If Some(null)is None, then shouldn't Some(Some(null)) be Some(None)?

But I'd agree that Some(null) should just be Some(null) and not magically become None. Now, there should be a a generic function something like NullableToOptional<T> that returns an Option<T> by mapping any non-null value v to Some(v) and null to None, but it shouldn't be the core behavior, because you should be able to wrap a nullable value in an option.


This whole thread is food for thought definitely. I'll open an issue on the github page to get some feedback. I think if Some(null) doesn't become None then it should throw an exception instead rather than wrap null. I'm explicitly trying to control the number of possible outcomes, passing null back shouldn't be valid at all imo.

So perhaps the conversion logic should be:

    x = Some(x)
    null = None
    Some(x) = Some(x)
    None = None
    Some(null) = Exception
    Some(None) = Exception
    Some(Nullable null) = Exception
    Some(Nullable x) = Some(x)


I don't see any reason not to have Some(None) = Some(None).


I see your point, but what does it mean? It means returning an Option<Option<T>>. I think I'd rather lift the value out automatically:

    Some(Some(x)) -> Some(x)
    Some(None)    -> Exception
Thoughts?


> I see your point, but what does it mean? It means returning an Option<Option<T>>. I think I'd rather lift the value out automatically

Lifting the value out automatically loses much of the value of having option types. A large part of the value of Option types is that they preserve information that gets lost when using Nullable types for a similar purpose because you can nest them -- that is, the fact that Option<Option<T>> is a thing you can use where Nullable<Nullable<T>> isn't is a big part of the point of using an option type. Extracting the value is done explicitly.
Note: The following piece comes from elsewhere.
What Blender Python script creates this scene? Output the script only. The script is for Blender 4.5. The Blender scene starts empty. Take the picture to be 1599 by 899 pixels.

Could you give a concrete example? I've personally never found myself wanting to preserve nested options. What additional information does it preserve? I could perhaps see the value if C# had decent pattern matching, I'm not currently convinced it would bring much benefit to the average C# app.


> I've personally never found myself wanting to preserve nested options.

Sure, but you never need to just because you can -- the most common use of chaining calls that can produce Options in any language that supports them is mapping functions accepting the wrapped type over the Options, which both results in in one non-nested Option at the end of the chain and makes the fact that the input is coming from an Option transparent to each of the calls in the chain. If you don't need the information preservation of nested Options (and its true that its less common that you do, and often Either is a better choice than Option for preserving information), then you just don't bother to explicitly wrap an Option in another Option.

Magically special casing it so that wrapping an Option in an Option flattens it to a single, unnested Option doesn't seem to me like it serves much purpose but ruling out a use case that Option types enable over nullable types, because there's no reason you'd ever explicitly wrap an Option in an Option unless you wanted them nested -- and it makes the implementation more complicated to impose that unnecessary limitation.


> because there's no reason you'd ever explicitly wrap an Option in an Option unless you wanted them nested

This line changed my mind. You're absolutely right.